### WHAT TO DO:
Give the data a second time, exactly and in full.

### SUPPLIED MATERIAL:

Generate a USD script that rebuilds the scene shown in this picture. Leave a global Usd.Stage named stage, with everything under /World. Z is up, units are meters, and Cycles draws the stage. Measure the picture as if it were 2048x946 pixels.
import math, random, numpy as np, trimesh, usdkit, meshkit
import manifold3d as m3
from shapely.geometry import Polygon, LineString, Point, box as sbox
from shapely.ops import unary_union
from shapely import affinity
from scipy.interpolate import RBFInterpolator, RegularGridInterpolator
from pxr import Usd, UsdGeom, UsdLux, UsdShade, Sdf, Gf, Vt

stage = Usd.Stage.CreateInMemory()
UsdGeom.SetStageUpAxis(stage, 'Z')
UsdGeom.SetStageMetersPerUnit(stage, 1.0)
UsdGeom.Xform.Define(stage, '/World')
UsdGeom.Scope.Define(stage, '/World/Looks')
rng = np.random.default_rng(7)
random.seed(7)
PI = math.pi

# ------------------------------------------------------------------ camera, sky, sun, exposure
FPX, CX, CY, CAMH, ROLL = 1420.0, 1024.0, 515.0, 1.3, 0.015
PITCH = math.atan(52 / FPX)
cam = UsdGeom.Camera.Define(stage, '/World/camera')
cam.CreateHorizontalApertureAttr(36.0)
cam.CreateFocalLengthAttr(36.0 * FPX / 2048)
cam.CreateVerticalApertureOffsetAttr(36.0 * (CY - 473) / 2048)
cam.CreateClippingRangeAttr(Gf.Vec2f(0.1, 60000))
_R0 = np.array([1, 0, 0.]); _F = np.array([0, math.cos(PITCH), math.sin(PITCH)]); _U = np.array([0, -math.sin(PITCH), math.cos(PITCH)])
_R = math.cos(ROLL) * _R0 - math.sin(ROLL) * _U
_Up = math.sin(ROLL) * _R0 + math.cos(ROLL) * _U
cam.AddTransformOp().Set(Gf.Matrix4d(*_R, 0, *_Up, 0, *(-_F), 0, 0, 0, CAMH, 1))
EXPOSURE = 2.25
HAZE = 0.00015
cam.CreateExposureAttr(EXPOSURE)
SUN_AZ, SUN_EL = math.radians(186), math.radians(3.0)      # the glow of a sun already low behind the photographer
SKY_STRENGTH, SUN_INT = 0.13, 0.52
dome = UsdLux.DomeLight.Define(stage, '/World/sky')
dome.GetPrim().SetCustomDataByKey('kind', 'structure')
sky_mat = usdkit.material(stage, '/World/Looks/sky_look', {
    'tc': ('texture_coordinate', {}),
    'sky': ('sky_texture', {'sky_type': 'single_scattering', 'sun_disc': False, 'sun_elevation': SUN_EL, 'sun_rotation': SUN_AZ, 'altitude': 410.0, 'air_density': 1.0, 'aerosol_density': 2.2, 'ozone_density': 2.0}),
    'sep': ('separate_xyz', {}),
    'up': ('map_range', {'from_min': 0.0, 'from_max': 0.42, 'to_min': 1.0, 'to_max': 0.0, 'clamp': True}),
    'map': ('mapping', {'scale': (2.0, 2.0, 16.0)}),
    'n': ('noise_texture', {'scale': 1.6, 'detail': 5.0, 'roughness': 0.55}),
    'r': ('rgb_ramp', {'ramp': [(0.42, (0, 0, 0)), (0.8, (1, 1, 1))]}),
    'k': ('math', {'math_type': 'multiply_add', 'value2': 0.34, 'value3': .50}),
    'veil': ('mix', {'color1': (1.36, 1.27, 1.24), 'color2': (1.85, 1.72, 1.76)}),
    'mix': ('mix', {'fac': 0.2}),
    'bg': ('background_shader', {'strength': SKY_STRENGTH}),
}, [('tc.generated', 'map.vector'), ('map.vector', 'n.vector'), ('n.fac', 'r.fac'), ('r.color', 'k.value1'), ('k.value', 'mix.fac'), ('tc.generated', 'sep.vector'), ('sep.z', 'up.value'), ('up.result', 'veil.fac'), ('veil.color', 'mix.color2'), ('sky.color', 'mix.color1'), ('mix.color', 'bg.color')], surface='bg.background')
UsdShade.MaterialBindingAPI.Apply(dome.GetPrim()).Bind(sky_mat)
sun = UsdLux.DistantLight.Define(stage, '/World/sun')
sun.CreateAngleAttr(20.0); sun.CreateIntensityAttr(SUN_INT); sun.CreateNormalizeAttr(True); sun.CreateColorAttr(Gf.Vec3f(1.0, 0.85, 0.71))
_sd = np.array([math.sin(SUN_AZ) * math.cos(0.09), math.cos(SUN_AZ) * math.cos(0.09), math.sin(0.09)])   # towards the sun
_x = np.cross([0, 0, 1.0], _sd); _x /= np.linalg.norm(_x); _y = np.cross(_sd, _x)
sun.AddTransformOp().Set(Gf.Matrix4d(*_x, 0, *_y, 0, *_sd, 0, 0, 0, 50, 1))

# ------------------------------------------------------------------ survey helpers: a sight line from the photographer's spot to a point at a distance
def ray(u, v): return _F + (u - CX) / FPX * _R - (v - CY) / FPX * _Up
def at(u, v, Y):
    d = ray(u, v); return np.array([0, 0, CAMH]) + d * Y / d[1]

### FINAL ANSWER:
Generate a USD script that rebuilds the scene shown in this picture. Leave a global Usd.Stage named stage, with everything under /World. Z is up, units are meters, and Cycles draws the stage. Measure the picture as if it were 2048x946 pixels.
import math, random, numpy as np, trimesh, usdkit, meshkit
import manifold3d as m3
from shapely.geometry import Polygon, LineString, Point, box as sbox
from shapely.ops import unary_union
from shapely import affinity
from scipy.interpolate import RBFInterpolator, RegularGridInterpolator
from pxr import Usd, UsdGeom, UsdLux, UsdShade, Sdf, Gf, Vt

stage = Usd.Stage.CreateInMemory()
UsdGeom.SetStageUpAxis(stage, 'Z')
UsdGeom.SetStageMetersPerUnit(stage, 1.0)
UsdGeom.Xform.Define(stage, '/World')
UsdGeom.Scope.Define(stage, '/World/Looks')
rng = np.random.default_rng(7)
random.seed(7)
PI = math.pi

# ------------------------------------------------------------------ camera, sky, sun, exposure
FPX, CX, CY, CAMH, ROLL = 1420.0, 1024.0, 515.0, 1.3, 0.015
PITCH = math.atan(52 / FPX)
cam = UsdGeom.Camera.Define(stage, '/World/camera')
cam.CreateHorizontalApertureAttr(36.0)
cam.CreateFocalLengthAttr(36.0 * FPX / 2048)
cam.CreateVerticalApertureOffsetAttr(36.0 * (CY - 473) / 2048)
cam.CreateClippingRangeAttr(Gf.Vec2f(0.1, 60000))
_R0 = np.array([1, 0, 0.]); _F = np.array([0, math.cos(PITCH), math.sin(PITCH)]); _U = np.array([0, -math.sin(PITCH), math.cos(PITCH)])
_R = math.cos(ROLL) * _R0 - math.sin(ROLL) * _U
_Up = math.sin(ROLL) * _R0 + math.cos(ROLL) * _U
cam.AddTransformOp().Set(Gf.Matrix4d(*_R, 0, *_Up, 0, *(-_F), 0, 0, 0, CAMH, 1))
EXPOSURE = 2.25
HAZE = 0.00015
cam.CreateExposureAttr(EXPOSURE)
SUN_AZ, SUN_EL = math.radians(186), math.radians(3.0)      # the glow of a sun already low behind the photographer
SKY_STRENGTH, SUN_INT = 0.13, 0.52
dome = UsdLux.DomeLight.Define(stage, '/World/sky')
dome.GetPrim().SetCustomDataByKey('kind', 'structure')
sky_mat = usdkit.material(stage, '/World/Looks/sky_look', {
    'tc': ('texture_coordinate', {}),
    'sky': ('sky_texture', {'sky_type': 'single_scattering', 'sun_disc': False, 'sun_elevation': SUN_EL, 'sun_rotation': SUN_AZ, 'altitude': 410.0, 'air_density': 1.0, 'aerosol_density': 2.2, 'ozone_density': 2.0}),
    'sep': ('separate_xyz', {}),
    'up': ('map_range', {'from_min': 0.0, 'from_max': 0.42, 'to_min': 1.0, 'to_max': 0.0, 'clamp': True}),
    'map': ('mapping', {'scale': (2.0, 2.0, 16.0)}),
    'n': ('noise_texture', {'scale': 1.6, 'detail': 5.0, 'roughness': 0.55}),
    'r': ('rgb_ramp', {'ramp': [(0.42, (0, 0, 0)), (0.8, (1, 1, 1))]}),
    'k': ('math', {'math_type': 'multiply_add', 'value2': 0.34, 'value3': .50}),
    'veil': ('mix', {'color1': (1.36, 1.27, 1.24), 'color2': (1.85, 1.72, 1.76)}),
    'mix': ('mix', {'fac': 0.2}),
    'bg': ('background_shader', {'strength': SKY_STRENGTH}),
}, [('tc.generated', 'map.vector'), ('map.vector', 'n.vector'), ('n.fac', 'r.fac'), ('r.color', 'k.value1'), ('k.value', 'mix.fac'), ('tc.generated', 'sep.vector'), ('sep.z', 'up.value'), ('up.result', 'veil.fac'), ('veil.color', 'mix.color2'), ('sky.color', 'mix.color1'), ('mix.color', 'bg.color')], surface='bg.background')
UsdShade.MaterialBindingAPI.Apply(dome.GetPrim()).Bind(sky_mat)
sun = UsdLux.DistantLight.Define(stage, '/World/sun')
sun.CreateAngleAttr(20.0); sun.CreateIntensityAttr(SUN_INT); sun.CreateNormalizeAttr(True); sun.CreateColorAttr(Gf.Vec3f(1.0, 0.85, 0.71))
_sd = np.array([math.sin(SUN_AZ) * math.cos(0.09), math.cos(SUN_AZ) * math.cos(0.09), math.sin(0.09)])   # towards the sun
_x = np.cross([0, 0, 1.0], _sd); _x /= np.linalg.norm(_x); _y = np.cross(_sd, _x)
sun.AddTransformOp().Set(Gf.Matrix4d(*_x, 0, *_y, 0, *_sd, 0, 0, 0, 50, 1))

# ------------------------------------------------------------------ survey helpers: a sight line from the photographer's spot to a point at a distance
def ray(u, v): return _F + (u - CX) / FPX * _R - (v - CY) / FPX * _Up
def at(u, v, Y):
    d = ray(u, v); return np.array([0, 0, CAMH]) + d * Y / d[1]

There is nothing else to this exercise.